:: Available data
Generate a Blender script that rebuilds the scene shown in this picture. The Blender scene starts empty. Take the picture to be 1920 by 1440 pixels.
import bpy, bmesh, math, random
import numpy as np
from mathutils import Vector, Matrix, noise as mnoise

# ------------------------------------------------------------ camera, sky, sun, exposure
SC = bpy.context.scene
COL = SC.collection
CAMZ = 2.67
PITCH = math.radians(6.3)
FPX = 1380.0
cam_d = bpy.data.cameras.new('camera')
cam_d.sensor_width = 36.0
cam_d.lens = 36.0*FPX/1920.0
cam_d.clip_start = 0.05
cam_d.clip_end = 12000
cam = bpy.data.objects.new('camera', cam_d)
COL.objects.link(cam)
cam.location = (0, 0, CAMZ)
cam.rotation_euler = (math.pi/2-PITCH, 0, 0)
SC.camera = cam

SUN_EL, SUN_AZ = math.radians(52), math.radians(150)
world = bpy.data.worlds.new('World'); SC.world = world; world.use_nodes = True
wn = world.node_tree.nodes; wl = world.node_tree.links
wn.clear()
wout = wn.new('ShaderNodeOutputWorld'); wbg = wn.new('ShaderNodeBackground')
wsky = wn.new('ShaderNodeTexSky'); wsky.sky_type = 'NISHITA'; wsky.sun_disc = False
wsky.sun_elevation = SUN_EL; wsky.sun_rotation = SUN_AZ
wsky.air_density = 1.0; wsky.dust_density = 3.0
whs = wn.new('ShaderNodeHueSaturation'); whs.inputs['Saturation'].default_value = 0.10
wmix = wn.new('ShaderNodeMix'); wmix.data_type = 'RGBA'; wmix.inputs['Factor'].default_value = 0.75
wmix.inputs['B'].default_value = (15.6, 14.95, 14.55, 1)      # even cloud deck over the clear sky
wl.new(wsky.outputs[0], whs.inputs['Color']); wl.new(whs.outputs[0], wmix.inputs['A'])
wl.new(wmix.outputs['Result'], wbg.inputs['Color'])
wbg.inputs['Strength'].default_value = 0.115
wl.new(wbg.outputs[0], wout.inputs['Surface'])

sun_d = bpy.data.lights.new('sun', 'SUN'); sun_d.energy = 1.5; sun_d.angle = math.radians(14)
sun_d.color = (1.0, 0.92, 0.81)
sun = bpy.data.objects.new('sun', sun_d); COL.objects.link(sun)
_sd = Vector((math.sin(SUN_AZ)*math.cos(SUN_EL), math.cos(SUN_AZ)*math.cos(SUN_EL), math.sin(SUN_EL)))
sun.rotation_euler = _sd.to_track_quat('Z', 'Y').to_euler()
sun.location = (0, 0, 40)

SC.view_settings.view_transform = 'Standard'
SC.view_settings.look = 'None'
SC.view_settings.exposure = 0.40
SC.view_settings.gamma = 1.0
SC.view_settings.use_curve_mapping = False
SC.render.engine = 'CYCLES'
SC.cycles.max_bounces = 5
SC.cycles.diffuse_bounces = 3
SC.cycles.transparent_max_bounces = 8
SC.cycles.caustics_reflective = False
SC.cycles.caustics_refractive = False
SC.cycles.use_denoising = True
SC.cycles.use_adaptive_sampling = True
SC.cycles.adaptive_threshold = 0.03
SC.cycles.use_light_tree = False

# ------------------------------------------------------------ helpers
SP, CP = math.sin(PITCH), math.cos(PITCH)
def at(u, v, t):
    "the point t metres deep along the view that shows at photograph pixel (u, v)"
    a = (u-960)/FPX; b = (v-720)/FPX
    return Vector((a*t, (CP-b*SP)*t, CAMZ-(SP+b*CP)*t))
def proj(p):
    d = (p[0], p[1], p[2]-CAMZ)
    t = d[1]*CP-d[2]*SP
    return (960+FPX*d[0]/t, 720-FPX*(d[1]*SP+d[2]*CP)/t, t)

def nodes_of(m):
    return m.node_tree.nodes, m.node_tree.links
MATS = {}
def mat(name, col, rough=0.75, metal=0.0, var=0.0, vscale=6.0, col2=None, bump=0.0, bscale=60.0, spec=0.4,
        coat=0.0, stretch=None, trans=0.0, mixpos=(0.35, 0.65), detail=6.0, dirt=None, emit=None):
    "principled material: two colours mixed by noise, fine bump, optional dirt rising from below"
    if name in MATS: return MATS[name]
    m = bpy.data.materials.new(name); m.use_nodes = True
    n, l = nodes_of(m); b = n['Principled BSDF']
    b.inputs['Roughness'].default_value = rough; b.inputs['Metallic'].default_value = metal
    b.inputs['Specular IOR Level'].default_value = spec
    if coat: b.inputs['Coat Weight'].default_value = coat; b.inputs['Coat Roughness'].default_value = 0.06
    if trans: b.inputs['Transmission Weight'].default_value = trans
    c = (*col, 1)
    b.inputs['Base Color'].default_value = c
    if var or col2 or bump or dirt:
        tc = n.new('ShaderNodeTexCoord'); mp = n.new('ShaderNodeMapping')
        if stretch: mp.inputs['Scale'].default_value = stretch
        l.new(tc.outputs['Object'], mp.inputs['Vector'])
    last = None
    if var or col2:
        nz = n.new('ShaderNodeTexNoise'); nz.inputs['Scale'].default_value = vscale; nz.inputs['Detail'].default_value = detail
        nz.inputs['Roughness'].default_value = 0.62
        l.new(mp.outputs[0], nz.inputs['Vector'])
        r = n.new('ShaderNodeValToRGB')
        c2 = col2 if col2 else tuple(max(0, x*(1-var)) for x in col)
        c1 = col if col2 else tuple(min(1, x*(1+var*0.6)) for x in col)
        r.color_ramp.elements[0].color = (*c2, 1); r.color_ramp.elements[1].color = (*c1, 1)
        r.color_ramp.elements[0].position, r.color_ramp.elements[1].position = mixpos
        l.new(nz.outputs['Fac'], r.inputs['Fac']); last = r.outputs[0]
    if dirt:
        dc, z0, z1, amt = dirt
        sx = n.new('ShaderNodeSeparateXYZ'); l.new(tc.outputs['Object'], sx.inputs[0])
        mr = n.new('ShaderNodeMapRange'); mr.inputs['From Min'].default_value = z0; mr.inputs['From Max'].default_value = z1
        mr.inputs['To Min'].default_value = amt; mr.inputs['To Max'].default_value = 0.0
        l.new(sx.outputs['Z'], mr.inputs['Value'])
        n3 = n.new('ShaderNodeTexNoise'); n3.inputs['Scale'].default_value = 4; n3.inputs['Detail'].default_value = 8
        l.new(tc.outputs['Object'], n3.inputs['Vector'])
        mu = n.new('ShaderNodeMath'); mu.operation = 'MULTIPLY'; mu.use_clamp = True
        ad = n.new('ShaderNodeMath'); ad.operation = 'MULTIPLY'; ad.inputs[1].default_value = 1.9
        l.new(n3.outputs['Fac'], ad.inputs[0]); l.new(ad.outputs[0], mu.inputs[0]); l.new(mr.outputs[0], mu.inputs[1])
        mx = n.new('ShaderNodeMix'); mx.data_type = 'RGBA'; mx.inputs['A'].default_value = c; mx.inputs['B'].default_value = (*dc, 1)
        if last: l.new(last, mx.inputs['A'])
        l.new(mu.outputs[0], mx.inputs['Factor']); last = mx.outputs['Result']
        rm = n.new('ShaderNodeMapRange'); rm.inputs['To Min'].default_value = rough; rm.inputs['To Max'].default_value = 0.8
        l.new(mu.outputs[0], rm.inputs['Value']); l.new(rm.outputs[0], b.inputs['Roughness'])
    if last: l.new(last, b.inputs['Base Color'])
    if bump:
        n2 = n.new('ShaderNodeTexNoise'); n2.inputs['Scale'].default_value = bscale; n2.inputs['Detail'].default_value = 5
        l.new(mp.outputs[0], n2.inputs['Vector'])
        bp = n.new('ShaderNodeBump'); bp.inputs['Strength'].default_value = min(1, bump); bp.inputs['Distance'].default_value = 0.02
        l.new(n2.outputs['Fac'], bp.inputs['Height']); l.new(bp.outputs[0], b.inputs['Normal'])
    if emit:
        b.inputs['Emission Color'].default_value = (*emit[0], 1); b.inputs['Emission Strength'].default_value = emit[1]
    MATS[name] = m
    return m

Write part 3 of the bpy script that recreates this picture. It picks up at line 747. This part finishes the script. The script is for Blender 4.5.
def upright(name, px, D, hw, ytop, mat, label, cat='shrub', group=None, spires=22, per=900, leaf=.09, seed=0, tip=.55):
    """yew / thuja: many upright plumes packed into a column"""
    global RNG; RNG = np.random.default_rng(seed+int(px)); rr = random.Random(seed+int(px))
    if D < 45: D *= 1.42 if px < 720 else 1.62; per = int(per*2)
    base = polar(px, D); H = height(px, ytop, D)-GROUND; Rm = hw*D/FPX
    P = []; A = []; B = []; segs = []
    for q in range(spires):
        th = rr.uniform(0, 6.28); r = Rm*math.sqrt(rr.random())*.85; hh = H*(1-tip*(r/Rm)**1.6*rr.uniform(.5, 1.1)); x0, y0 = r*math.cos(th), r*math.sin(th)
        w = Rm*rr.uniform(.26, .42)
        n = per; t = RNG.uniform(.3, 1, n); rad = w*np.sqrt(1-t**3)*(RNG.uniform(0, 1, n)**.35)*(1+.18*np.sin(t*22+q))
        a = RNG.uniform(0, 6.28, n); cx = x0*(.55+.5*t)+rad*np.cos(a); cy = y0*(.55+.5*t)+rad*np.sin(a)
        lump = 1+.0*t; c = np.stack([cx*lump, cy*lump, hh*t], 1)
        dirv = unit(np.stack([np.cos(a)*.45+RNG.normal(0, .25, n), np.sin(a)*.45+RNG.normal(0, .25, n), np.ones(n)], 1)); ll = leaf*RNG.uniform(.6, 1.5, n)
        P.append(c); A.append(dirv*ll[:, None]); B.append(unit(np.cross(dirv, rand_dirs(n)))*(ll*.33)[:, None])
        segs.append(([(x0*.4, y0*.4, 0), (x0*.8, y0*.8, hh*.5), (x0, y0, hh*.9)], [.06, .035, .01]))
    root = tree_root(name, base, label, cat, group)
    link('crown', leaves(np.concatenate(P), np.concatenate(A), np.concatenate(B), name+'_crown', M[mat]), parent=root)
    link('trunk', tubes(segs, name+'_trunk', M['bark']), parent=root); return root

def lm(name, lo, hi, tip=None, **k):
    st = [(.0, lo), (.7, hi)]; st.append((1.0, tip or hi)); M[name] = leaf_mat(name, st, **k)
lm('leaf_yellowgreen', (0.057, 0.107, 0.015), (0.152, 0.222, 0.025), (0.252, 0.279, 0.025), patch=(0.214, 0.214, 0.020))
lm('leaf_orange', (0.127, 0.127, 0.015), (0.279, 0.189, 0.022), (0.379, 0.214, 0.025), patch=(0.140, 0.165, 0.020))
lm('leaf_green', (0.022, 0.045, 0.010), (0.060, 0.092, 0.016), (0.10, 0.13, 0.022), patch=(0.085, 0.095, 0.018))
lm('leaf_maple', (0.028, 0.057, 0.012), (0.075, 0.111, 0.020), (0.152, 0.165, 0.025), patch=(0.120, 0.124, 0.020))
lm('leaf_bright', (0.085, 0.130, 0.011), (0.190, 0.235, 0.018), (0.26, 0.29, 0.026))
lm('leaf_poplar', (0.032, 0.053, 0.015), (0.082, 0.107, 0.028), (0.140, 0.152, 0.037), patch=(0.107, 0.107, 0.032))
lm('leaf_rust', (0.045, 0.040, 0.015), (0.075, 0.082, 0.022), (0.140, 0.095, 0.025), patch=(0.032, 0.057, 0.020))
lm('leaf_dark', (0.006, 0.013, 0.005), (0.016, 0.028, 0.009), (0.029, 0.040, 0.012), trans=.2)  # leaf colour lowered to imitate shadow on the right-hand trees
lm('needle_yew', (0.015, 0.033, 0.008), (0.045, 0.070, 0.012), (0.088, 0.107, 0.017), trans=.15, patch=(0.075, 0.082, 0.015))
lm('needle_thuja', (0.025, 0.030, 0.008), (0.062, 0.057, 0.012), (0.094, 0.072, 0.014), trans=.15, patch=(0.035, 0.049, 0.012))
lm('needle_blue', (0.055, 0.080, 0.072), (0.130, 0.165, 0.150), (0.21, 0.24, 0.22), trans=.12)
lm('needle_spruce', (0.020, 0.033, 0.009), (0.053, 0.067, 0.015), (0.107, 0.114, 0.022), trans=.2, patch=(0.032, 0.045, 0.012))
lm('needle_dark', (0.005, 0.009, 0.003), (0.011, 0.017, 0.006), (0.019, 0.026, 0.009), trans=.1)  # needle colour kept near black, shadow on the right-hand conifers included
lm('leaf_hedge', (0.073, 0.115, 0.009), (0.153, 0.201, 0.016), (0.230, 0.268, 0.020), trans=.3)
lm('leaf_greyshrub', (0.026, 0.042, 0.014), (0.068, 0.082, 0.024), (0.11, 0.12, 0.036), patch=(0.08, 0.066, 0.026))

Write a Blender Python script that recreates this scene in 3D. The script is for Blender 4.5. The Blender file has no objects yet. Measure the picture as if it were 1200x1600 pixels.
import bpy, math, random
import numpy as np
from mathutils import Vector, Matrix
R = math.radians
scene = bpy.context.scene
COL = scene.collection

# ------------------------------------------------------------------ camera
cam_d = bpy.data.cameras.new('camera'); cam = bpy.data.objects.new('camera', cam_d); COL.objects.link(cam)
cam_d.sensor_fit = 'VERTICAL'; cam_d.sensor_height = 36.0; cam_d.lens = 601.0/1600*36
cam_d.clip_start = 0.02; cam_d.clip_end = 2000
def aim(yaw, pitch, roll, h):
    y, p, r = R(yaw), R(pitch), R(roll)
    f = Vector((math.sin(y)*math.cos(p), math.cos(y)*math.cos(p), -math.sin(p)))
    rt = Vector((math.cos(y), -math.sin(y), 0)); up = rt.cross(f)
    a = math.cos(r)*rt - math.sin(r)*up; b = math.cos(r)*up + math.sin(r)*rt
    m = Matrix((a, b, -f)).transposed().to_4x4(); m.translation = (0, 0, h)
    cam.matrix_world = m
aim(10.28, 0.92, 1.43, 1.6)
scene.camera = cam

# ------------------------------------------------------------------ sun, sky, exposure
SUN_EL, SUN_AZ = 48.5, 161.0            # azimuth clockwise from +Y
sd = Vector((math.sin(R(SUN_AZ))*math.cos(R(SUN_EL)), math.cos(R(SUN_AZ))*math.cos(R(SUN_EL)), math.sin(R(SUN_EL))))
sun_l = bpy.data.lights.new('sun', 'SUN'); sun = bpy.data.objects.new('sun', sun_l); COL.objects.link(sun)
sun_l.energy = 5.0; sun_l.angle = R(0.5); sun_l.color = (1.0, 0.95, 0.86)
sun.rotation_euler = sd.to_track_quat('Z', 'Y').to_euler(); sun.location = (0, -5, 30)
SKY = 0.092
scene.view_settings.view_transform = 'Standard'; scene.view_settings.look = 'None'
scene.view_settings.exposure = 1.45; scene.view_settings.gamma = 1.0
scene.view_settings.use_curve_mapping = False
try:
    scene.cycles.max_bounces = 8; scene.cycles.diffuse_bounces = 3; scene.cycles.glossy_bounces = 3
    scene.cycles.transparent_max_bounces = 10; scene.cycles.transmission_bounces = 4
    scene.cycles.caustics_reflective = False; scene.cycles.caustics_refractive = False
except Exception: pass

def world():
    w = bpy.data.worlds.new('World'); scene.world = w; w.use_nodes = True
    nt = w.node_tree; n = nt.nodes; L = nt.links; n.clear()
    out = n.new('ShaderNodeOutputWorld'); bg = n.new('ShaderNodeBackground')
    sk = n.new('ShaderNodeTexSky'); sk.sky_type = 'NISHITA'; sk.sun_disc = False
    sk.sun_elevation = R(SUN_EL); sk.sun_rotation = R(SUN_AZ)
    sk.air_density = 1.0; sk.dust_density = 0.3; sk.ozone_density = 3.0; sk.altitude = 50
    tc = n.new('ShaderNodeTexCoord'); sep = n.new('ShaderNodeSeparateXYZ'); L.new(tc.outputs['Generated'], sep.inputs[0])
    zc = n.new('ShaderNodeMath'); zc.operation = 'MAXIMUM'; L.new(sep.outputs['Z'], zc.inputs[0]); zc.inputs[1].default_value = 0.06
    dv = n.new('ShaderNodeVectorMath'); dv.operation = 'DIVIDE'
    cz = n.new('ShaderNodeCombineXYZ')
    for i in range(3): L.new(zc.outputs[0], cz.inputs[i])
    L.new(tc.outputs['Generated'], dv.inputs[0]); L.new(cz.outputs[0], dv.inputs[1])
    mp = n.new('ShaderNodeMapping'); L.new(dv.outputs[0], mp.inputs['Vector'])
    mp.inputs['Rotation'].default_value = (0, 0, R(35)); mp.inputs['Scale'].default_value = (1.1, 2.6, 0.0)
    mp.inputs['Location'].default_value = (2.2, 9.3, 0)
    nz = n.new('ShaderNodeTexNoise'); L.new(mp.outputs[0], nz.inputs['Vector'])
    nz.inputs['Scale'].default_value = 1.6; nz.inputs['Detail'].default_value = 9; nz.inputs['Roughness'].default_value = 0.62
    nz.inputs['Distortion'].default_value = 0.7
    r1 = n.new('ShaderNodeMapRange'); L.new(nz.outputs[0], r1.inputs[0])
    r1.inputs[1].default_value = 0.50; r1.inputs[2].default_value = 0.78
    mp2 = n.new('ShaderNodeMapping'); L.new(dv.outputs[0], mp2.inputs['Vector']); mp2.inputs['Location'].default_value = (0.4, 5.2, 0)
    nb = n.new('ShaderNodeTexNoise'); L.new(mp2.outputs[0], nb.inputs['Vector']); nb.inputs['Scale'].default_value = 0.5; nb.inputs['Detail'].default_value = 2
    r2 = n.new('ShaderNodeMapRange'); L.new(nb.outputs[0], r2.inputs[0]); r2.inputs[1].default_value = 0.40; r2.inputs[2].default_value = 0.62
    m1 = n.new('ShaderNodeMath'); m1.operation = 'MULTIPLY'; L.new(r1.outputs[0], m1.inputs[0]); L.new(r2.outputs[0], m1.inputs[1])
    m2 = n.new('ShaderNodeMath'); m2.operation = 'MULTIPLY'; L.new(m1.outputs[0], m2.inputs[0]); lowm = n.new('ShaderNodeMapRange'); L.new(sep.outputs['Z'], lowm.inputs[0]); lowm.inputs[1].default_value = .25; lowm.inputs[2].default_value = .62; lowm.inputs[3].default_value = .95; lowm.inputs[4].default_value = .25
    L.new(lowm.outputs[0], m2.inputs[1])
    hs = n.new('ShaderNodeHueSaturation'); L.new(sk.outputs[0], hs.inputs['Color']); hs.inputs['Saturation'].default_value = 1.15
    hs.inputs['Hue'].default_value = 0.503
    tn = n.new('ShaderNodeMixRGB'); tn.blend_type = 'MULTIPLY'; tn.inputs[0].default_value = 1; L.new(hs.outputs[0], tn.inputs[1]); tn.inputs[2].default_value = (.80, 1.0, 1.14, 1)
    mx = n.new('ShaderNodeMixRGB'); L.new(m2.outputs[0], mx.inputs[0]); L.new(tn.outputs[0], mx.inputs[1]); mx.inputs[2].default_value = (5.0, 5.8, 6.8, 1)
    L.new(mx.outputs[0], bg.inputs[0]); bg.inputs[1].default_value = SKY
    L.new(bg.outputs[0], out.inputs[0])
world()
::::
## The request
Using the material above, quote the first line and each line after it, stopping at and including the line that holds "from mathutils import Vector, Matrix, noise".

## Solution for this exercise
Generate a Blender script that rebuilds the scene shown in this picture. The Blender scene starts empty. Take the picture to be 1920 by 1440 pixels.
import bpy, bmesh, math, random
import numpy as np
from mathutils import Vector, Matrix, noise as mnoise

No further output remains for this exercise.